Book report: A Dog’s Journey: Another Novel for Humans by W. Bruce Cameron, 2012
Bruce Cameron’s novels make me scream.
I read novels, not as many as I would like, maybe one and a half a month. Literary novels — the popular ones far more than ones from small publishers, I’m afraid — and the occasional mass-market-but-sophisticated thriller (John le Carre) or mystery (Michael Connelly) are the ones keep my attention. This is important, because I read silently. I’m an old boy by now so of course I don’t move my lips.
It’s probably abnormal at any point to shout at a book in the way my wife claims that I do watching cable television “news.” At the cinema I laugh and sometimes choke back sobs — in the dark I tend to be both sentimental and gullible — but I like to think that I refrain from giving movie characters advice. Even as I wish they could hear me.
Yet once again I have startled my wife and surprised myself by exclaiming in full throat when W. Bruce Cameron’s canine charmer finds itself in harm’s way.
“Oh no” was my favorite shout. Chasing along in second was “That bitch,” which is not cursing in a book where a dog — rather a dog’s spirit — is the first-person narrator.
Wait, it’s not first person in this case. It cannot be first dog, either, because that is Bo Obama. Regardless, I don’t shout the b-word about a canine but a certain human in the course of A Dog’s Journey, the sequel to the popular A Dog’s Purpose.
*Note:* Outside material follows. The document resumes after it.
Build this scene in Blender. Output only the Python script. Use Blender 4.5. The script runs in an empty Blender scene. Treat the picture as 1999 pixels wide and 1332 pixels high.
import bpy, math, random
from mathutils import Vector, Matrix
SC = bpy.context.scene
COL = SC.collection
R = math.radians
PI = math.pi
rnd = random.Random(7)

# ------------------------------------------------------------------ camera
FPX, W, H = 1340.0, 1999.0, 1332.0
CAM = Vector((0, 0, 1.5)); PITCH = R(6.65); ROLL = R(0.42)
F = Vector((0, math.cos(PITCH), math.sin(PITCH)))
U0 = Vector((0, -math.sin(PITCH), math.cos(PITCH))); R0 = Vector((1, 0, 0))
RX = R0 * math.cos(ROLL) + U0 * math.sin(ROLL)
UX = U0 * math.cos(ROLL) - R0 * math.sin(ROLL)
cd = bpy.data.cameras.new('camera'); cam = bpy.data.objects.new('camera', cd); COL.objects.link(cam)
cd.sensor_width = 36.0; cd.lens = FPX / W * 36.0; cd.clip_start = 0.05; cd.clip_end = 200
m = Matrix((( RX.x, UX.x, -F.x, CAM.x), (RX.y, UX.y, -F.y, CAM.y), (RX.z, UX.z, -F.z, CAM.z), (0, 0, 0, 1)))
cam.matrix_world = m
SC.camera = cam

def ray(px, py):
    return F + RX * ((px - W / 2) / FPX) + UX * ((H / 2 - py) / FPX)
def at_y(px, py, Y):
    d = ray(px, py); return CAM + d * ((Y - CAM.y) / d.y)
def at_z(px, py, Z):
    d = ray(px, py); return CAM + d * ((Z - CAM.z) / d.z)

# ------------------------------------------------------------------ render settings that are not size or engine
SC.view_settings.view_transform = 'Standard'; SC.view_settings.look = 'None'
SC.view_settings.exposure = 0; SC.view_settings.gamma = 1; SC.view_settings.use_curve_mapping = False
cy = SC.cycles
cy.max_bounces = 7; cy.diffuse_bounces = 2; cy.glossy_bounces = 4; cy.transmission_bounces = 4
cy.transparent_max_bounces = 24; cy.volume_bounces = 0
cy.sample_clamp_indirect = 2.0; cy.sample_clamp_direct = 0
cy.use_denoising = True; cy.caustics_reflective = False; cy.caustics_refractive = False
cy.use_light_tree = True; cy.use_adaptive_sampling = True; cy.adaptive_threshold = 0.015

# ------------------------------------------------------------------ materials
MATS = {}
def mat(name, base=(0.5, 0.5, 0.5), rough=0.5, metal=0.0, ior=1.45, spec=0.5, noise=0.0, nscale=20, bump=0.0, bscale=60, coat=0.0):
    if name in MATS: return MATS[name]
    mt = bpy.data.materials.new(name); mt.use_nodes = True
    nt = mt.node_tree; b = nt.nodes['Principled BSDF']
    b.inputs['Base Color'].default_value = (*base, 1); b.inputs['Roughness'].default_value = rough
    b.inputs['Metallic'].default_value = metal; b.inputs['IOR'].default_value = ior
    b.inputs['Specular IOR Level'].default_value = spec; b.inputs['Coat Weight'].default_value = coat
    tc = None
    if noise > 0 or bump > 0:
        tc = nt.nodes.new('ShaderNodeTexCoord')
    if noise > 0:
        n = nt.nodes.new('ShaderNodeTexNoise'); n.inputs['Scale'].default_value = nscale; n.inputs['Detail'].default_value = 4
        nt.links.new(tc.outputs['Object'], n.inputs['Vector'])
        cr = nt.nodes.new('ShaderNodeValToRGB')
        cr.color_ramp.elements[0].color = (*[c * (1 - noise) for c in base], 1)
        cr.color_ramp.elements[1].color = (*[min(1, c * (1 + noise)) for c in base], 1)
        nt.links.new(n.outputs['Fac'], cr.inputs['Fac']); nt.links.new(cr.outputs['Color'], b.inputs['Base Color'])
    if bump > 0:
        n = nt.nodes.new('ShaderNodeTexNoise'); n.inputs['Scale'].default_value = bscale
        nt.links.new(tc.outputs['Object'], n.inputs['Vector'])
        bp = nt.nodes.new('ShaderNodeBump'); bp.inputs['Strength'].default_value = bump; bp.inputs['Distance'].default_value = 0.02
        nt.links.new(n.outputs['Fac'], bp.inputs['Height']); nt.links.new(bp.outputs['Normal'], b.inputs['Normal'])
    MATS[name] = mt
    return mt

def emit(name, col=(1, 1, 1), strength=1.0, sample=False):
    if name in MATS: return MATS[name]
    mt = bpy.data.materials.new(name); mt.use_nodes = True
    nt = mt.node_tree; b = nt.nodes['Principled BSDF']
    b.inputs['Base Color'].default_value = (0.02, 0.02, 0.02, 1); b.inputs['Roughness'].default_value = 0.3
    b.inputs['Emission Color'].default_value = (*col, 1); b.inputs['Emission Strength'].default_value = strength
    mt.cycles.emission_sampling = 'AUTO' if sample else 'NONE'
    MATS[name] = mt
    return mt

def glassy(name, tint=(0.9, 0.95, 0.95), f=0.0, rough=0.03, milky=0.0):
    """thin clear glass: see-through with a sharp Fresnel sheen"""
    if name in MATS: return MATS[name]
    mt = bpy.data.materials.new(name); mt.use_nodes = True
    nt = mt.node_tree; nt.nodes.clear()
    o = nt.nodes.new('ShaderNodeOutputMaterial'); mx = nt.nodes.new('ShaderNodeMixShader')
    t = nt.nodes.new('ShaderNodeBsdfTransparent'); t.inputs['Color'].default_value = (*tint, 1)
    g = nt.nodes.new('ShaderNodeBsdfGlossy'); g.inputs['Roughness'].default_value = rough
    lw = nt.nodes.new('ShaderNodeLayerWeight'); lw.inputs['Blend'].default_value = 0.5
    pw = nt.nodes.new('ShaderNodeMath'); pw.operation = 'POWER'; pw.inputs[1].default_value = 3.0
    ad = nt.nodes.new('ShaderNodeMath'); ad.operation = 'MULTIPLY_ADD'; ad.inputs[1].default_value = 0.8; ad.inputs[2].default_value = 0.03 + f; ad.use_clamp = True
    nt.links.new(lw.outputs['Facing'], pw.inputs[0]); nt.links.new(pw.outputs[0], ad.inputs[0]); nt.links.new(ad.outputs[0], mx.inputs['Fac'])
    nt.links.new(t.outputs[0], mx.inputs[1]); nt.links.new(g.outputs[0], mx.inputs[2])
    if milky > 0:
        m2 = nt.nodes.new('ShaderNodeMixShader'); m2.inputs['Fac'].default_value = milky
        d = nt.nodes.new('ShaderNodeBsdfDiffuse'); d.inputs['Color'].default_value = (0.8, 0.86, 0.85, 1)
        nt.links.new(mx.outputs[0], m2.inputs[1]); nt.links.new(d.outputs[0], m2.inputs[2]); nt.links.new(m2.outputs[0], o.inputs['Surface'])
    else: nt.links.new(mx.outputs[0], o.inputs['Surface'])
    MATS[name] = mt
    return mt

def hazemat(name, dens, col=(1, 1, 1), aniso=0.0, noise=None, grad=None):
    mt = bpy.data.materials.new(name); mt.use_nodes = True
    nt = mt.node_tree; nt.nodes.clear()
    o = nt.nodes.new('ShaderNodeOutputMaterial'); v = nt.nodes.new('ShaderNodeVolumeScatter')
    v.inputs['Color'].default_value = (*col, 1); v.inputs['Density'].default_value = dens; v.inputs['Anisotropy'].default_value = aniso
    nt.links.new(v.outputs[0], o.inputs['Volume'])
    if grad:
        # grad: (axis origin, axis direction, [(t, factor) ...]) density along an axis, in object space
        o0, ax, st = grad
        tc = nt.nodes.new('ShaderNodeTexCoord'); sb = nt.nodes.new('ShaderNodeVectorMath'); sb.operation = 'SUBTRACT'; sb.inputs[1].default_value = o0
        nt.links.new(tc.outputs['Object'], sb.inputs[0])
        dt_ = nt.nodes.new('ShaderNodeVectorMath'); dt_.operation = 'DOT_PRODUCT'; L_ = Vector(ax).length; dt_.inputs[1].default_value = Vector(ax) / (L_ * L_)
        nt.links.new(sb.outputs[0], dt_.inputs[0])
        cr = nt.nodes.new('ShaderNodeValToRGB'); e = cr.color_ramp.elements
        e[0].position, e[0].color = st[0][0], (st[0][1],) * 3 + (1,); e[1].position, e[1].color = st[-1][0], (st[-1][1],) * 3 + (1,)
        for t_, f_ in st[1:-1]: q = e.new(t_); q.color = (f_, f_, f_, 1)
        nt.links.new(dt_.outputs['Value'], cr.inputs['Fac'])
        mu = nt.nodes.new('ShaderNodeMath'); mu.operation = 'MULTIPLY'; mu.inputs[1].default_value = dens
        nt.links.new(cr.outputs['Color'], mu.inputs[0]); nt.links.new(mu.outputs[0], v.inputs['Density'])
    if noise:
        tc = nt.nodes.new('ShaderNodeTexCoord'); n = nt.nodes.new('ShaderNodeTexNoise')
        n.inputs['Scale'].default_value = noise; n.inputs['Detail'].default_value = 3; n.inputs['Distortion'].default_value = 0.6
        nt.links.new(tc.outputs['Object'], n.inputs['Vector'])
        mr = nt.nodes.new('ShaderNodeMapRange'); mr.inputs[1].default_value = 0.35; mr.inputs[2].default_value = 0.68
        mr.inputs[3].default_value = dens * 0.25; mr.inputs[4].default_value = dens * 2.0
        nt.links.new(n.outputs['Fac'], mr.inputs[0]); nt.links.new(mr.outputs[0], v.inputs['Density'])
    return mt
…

I did not intend to become so emotionally involved in this book. I thought I would be more objective having enjoyed every morsel of A Dog’s Purpose. But I did dive through A Dog’s Journey like a bowl of kibble. Oh I regret calling that character that noun, given what eventually happens with her. A little. That of course is one measure of Cameron’s talent, making lousy people sympathetic, three-dimensional.
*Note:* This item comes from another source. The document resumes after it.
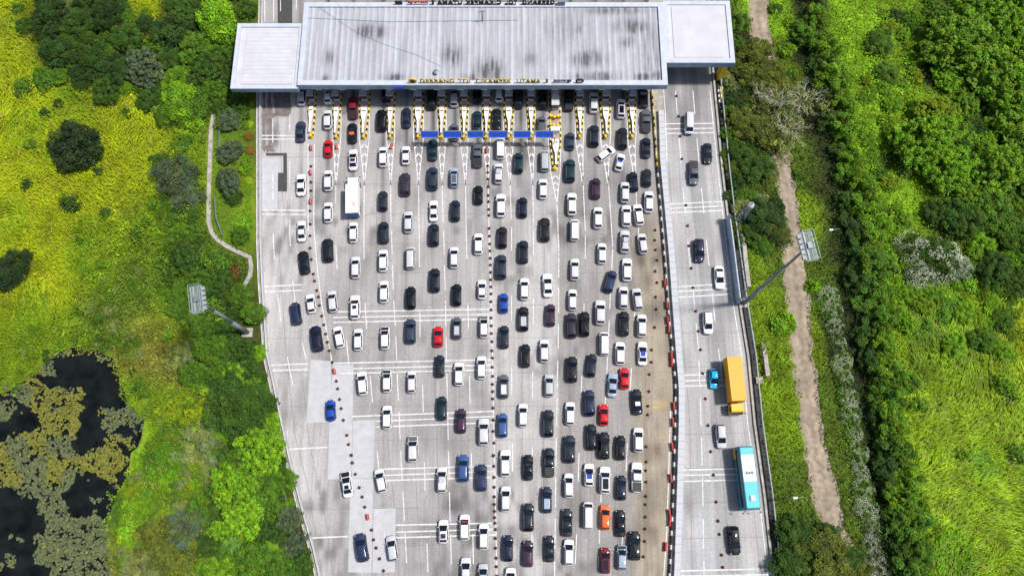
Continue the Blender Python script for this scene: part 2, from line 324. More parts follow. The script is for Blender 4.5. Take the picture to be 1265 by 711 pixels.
def main_col(X, Y):
    px, py = W2P(X, Y); base = np.array((.388, .377, .366))
    C = np.ones(X.shape + (3,)) * base
    slabx = np.floor(px / 27.0); slaby = np.floor(Y / 6.2)
    h = (np.sin(slabx * 12.9898 + slaby * 78.233) * 43758.5453) % 1.0
    C *= (1 + .10 * (h - .5))[..., None]
    # brown, older concrete towards the barrier; paler between the middle cones and there
    pale = sm(600, 606, px) * (1 - sm(687, 692, px)) * sm(240, 300, py); C *= (1 + .10 * pale)[..., None]
    br = sm(687, 693, px) * sm(180, 260, py); C *= (1 - .23 * br)[..., None] * (1 - np.array((0, .015, .04)) * br[..., None])
    be = sm(770, 800, px) * sm(230, 320, py); C *= 1 + be[..., None] * np.array((.16, .04, -.17))
    wst = sm(405, 412, px) * (1 - sm(600, 605, px)) * sm(270, 330, py); C *= (1 - .13 * wst)[..., None]
    far = 1 - sm(376, 384, px); C *= (1 + .10 * far)[..., None]
    # tyre and oil staining along each lane, strongest near the booths
    near = 1 - sm(170, 330, py)
    for x0 in LANES:
        d = np.abs(px - x0); C *= (1 - (.34 * near + .15) * np.exp(-(d / 3.) ** 2) * (.35 + 1.0 * vnoise(X, Y * .35, 2.0, 11)))[..., None]
    C *= (1 - .16 * near * sm(395, 410, px))[..., None]
    for x0 in LANES[1:]:
        C *= (1 - .55 * (1 - sm(150, 215, py)) * np.exp(-((px - x0 - 1) / 1.5) ** 2) * (.3 + .9 * vnoise(X * 0 + x0, Y, 1.8, 18)))[..., None]
    st_ = vnoise(X, Y * .5, 1.6, 12) * vnoise(X, Y, 5.5, 13); C *= (1 - .42 * st_)[..., None]; drt = np.clip(vnoise(X, Y * .6, 1.1, 16) * vnoise(X, Y, 8, 17) * 2 - .55, 0, 1); C *= (1 - .5 * drt)[..., None]
    # local stains
    for x, y, rx, ry, a in [(346, 124, 9, 10, .55), (332, 150, 5, 26, .5), (341, 165, 4, 20, .45), (346, 140, 12, 4, .4), (800, 620, 14, 18, .25), (780, 560, 12, 8, .25), (770, 660, 10, 10, .25), (808, 560, 16, 14, .22), (795, 655, 16, 22, .2), (560, 655, 10, 8, .15), (520, 660, 12, 22, .14), (478, 440, 14, 14, .14), (506, 330, 12, 8, .2), (590, 366, 8, 7, .2), (810, 500, 14, 4, -.12), (700, 520, 10, 120, .08), (790, 290, 15, 40, .15)]:
        e = np.exp(-((px - x) / rx) ** 4 - ((py - y) / ry) ** 4); C *= (1 - a * e * (.6 + .8 * vnoise(X, Y, 1.2, 15)))[..., None]
    e = np.exp(-((px - 815) / 10) ** 2 - ((py - 500) / 4) ** 2)[..., None]; C *= 1 + e * np.array((.25, .05, -.4))
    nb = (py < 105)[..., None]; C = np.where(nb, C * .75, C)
    return C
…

The protagonist once again is a dog, rather the essence of a dog who lives a doggy life that in the best circumstances isn’t very long (in human years) and in the worst, brutally short. As before, this dog gets reincarnated, and we readers travel through its lives (“it” because the pup’s sex changes at birth, along with breed and location).
The same essence, let’s call it Toby, the first puppy we meet in A Dog’s Purpose, gets a series of human masters through both books. The people soon enough are linked. Toby has a variety of tasks, well, purposes along the way, aiding the good people.
The recitation should stop there, partly to not give away plot but to emphasize these adventures are not as a child might understand them but adults. The cheery book jacket may indicate a youth volume, but it’s for grown-ups. Still, children would appreciate the novel.
Cameron uses his reincarnation device not just to tell the story of CJ, the sole human hero in the sequel A Dog’s Journey, but to show human drama from a unique perspective, about 5-15 inches from the ground, depending on which incarnation we’re at in the course of the book.
I can’t explain why this series made me shout. I keep my emotions in check with a Michael Chabon or a Jennifer Egan. And I can’t put Cameron at their level of storytelling. He is likely capable of it, but that’s not his intent in these two books, not complexity and ambiguity and commentary on contemporary Western culture like these folks. Cameron drives straight toward love and whatever its opposite might be.
It’s not hate, he indicates. Antipathy? Disgust? Scorn? “Dis-love” might often approach fear as a word. When people in his books dis-love dogs enough to hurt them, or maybe not rescue them, it’s not hate. It’s complex.
And the contrast between the two is something to yell about.
Cameron, who has spent most of his writing career as a successful humor columnist, keeps the reader’s attention, builds and sustains suspense, drops in true surprises that fit the narrative, and creates characters about whom the reader cares deeply. Deeply enough to scream at or scream over. And occasionally makes the reader tear up.
A Dog’s Journey stands on its own but I recommend reading A Dog’s Purpose first. You will never look at your dog — or in my home dogs as well as cats — the same. All the same, I look forward to Cameron’s next novel and hope he moves on to a human protagonist. He needs to develop, and I don’t think he can take or should the dog motif further, except perhaps in a screenplay adaption. That I’d love to see.
Besides, I don’t think I can take the heartache of following Toby through a third set of breeds, adventures, and ignorant or cruel humans along one side and fallible yet loving humans on the other.